Reliance Retail will take its Campa brand global, starting with Asia and Africa, Isha Ambani said at the Reliance Industries annual general meeting (AGM) on Monday.
Campa, which competes with global cola makers Coca-Cola and PepsiCo in India, will be the first homegrown cola to be taken overseas.
“We are scaling it (Campa) up further in India, and have also started work to take it global, starting with Asia and Africa,” Ambani, director at Reliance Retail Ventures, said in her address at the AGM.

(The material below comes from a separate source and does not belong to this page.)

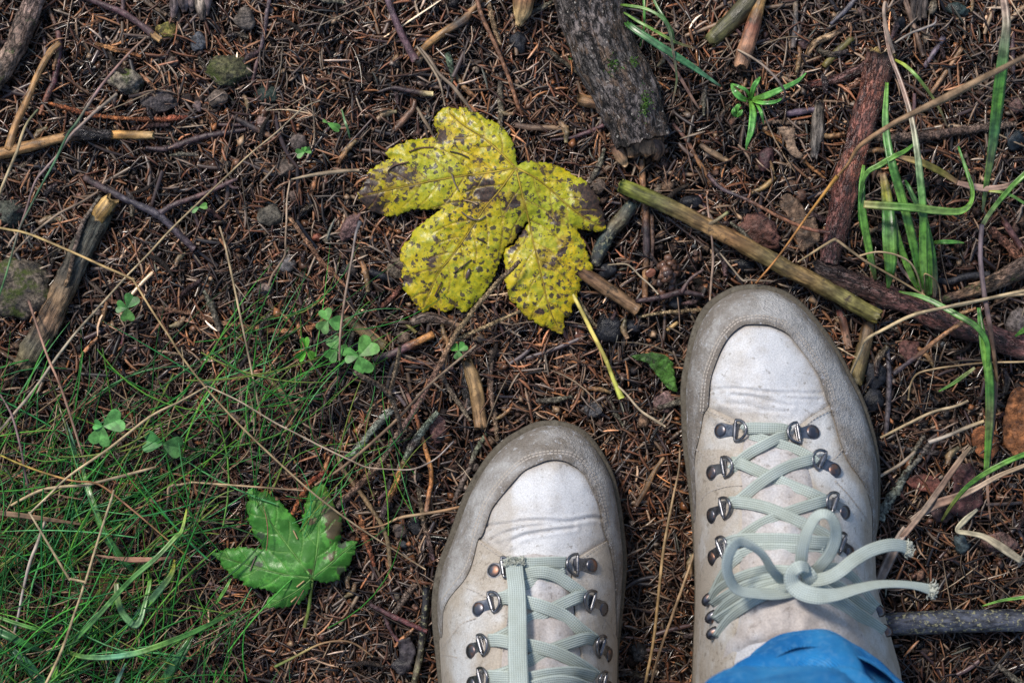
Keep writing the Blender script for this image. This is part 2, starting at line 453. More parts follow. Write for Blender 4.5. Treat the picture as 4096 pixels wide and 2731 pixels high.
# ------------------------------------------------------------------ ground
def build_ground():
    # one sheet: dense where it is seen, wide rings outwards
    xs = np.unique(np.concatenate([np.linspace(-0.42, 0.42, 281), [-20, -8, -3, -1.2, -0.7, -0.55, 0.55, 0.7, 1.2, 3, 8, 20]]))
    ys = np.unique(np.concatenate([np.linspace(-0.36, 0.34, 235), [-20, -8, -3, -1.2, -0.7, -0.48, 0.48, 0.7, 1.2, 3, 8, 20]]))
    X, Y = np.meshgrid(xs, ys)
    Z = ground_h(X, Y) - 0.007
    for i in range(X.shape[0]):
        for j in range(X.shape[1]):
            if abs(X[i, j]) < 0.5 and abs(Y[i, j]) < 0.45:
                Z[i, j] += 0.0022 * noise.noise((X[i, j] * 90, Y[i, j] * 90, 0)) + 0.0014 * noise.noise((X[i, j] * 260, Y[i, j] * 260, 3))
    nx, ny = len(xs), len(ys)
    idx = np.arange(nx * ny).reshape(ny, nx)
    F = np.stack([idx[:-1, :-1].ravel(), idx[:-1, 1:].ravel(), idx[1:, 1:].ravel(), idx[1:, :-1].ravel()], -1)
    o = mk('ground', np.stack([X.ravel(), Y.ravel(), Z.ravel()], -1), F, M_soil)
    tag(o, 'dark wet forest soil under the needle litter', None, None, 'structure')
build_ground()

# ------------------------------------------------------------------ sticks
def stick(name, pts, rad, mat, cols, z=None, lift=0.0, sides=10, rough=0.10, pegs=0.0, jag=0.5, ends=(None, None),
          parent=None, n_per=None, bury=0.75, flat=1.0, ring=0.0, seed=None, ridge=0.0):
    """pts in photograph pixels, rad in pixels; z (mm) optional height of the axis per point; cols list of colours along it"""
    pts = [tuple(p[:2]) for p in pts]
    rad = np.atleast_1d(np.array(rad, float)) * np.ones(len(pts)) if np.ndim(rad) == 0 else np.interp(np.linspace(0, 1, len(pts)), np.linspace(0, 1, len(rad)), rad)
    L = sum(math.dist(pts[i], pts[i + 1]) for i in range(len(pts) - 1))
    rm = float(np.mean(rad))
    if n_per is None:
        n_per = int(min(40, max(4, L / (len(pts) - 1) / max(5.0, rm * (0.45 if pegs or rm > 30 else 0.8)))))
    if z is None:
        zz = [float(ground_h(*P(x, y).xy)) + 0.0035 + r * S * bury + lift * 0.001 for (x, y), r in zip(pts, rad)]
    else:
        zz = [q * 0.001 for q in (z if len(z) == len(pts) else np.interp(np.linspace(0, 1, len(pts)), np.linspace(0, 1, len(z)), z))]
    raw = np.array([(x, y, q, r) for (x, y), q, r in zip(pts, zz, rad)])
    sp = spline(raw, n_per)
    Cn = Pa(sp[:, 0], sp[:, 1], sp[:, 2]); R = np.maximum(sp[:, 3], 0.6) * S
    k = len(Cn)
    T, N, B = frames(Cn)
    s = np.concatenate([[0], np.cumsum(np.linalg.norm(np.diff(Cn, axis=0), axis=1))])
    sd = (seed if seed is not None else random.random() * 50)
    a = np.linspace(0, 2 * math.pi, sides, endpoint=False)
    V = np.zeros((k, sides, 3)); SU = np.zeros((k, sides, 3)); G = np.ones((k, sides))
    for i in range(k):
        fr = 1.0 / max(R[i], 0.0008)
        for j in range(sides):
            ca, sa = math.cos(a[j]), math.sin(a[j])
            d = 1 + rough * noise.noise((ca * 1.6 + sd, sa * 1.6, s[i] * fr * 0.5)) * 1.6
            if rm > 9: d += rough * 0.6 * noise.noise((ca * 4 + sd, sa * 4, s[i] * fr * 2.2))
            if ridge: d += ridge * noise.noise((ca * 5 + sd, sa * 5, s[i] * fr * 0.35))
            if ring: d += ring * max(0, math.sin(s[i] * fr * 1.9 + 2 * noise.noise((sd, s[i] * 60, 0)))) ** 4
            if pegs:
                q = noise.noise((ca * 2.2 + sd, sa * 2.2, s[i] * fr * 1.1))
                d += pegs * max(0, q) * 2.2
            off = R[i] * d
            V[i, j] = Cn[i] + off * (ca * B[i] + flat * sa * N[i])
            SU[i, j] = (s[i] + sd, ca * R[i], sa * R[i])
    # jagged ends
    for e, dr in ((0, -1), (k - 1, 1)):
        for j in range(sides):
            V[e, j] += dr * T[e] * R[e] * jag * (0.5 + noise.noise((j * 1.7, sd, e)))
    cols = [cols] if np.ndim(cols) == 1 else cols
    cl = np.array(cols, float)
    ct = np.linspace(0, 1, len(cl)); tt = s / s[-1]
    vc = np.stack([np.interp(tt, ct, cl[:, q]) for q in range(3)], -1)
    VC = np.repeat(vc[:, None, :], sides, 1)
    verts = V.reshape(-1, 3); colv = VC.reshape(-1, 3); su = SU.reshape(-1, 3)
    F = []
    for i in range(k - 1):
        for j in range(sides):
            j2 = (j + 1) % sides
            F.append((i * sides + j, i * sides + j2, (i + 1) * sides + j2, (i + 1) * sides + j))
    verts = list(verts); colv = list(colv); su = list(su)
    for e, dr, ec in ((0, -1, ends[0]), (k - 1, 1, ends[1])):
        base = len(verts)
        ecol = np.array(ec if ec is not None else vc[e] * 0.7)
        ctr = Cn[e] + dr * T[e] * R[e] * jag * 0.3
        for j in range(sides):     # inner ring of the break
            p = ctr + (V[e, j] - Cn[e]) * 0.86 + dr * T[e] * R[e] * jag * 0.5 * noise.noise((j * 2.3, sd, 9))
            verts.append(p); colv.append(ecol); su.append((sd, j * 0.001, 0))
        verts.append(ctr - dr * T[e] * R[e] * 0.15); colv.append(ecol * 0.8); su.append((sd, 0, 0))
        for j in range(sides):
            j2 = (j + 1) % sides
            q = (e * sides + j, base + j, base + j2, e * sides + j2)
            F.append(q if dr > 0 else q[::-1])
            t = (base + j, base + sides, base + j2)
            F.append(t if dr > 0 else t[::-1])
    return mk(name, np.array(verts), F, mat, parent, np.clip(np.array(colv), 0, 1), np.array(su))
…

In April, Reliance Consumer Products Ltd (RCPL), the fast-moving consumer goods (FMCG) arm of Reliance Retail Ventures, had inked a strategic partnership with beverage can and filling company Ceylon Beverages, promoted by former cricketer Muttiah Muralitharan, to co-pack and manufacture Campa soft drinks, and this partnership is expected to be leveraged for Campa’s foray in markets outside India as well, executives aware of the plans said. Ceylon Beverages has partnerships with international, national and regional companies, including those making mineral water, energy drinks, soft drinks and juices.
Reliance Retail had acquired Campa mid last year from Pure Drinks group for an estimated Rs 22 crore.
A legacy brand started by the Indian company Pure Drinks in the 1970s, Campa Cola became a popular aerated drink with its tagline ‘The Great Indian Taste’. The brand lost out after Coca-Cola and PepsiCo entered India, riding on the country’s liberalisation programme.
“Campa is also exploring exclusive partnerships and alliances with other retail channels, besides setting up its own manufacturing plants which may also service markets outside of India,” said one of the executives, who did not wish to be identified.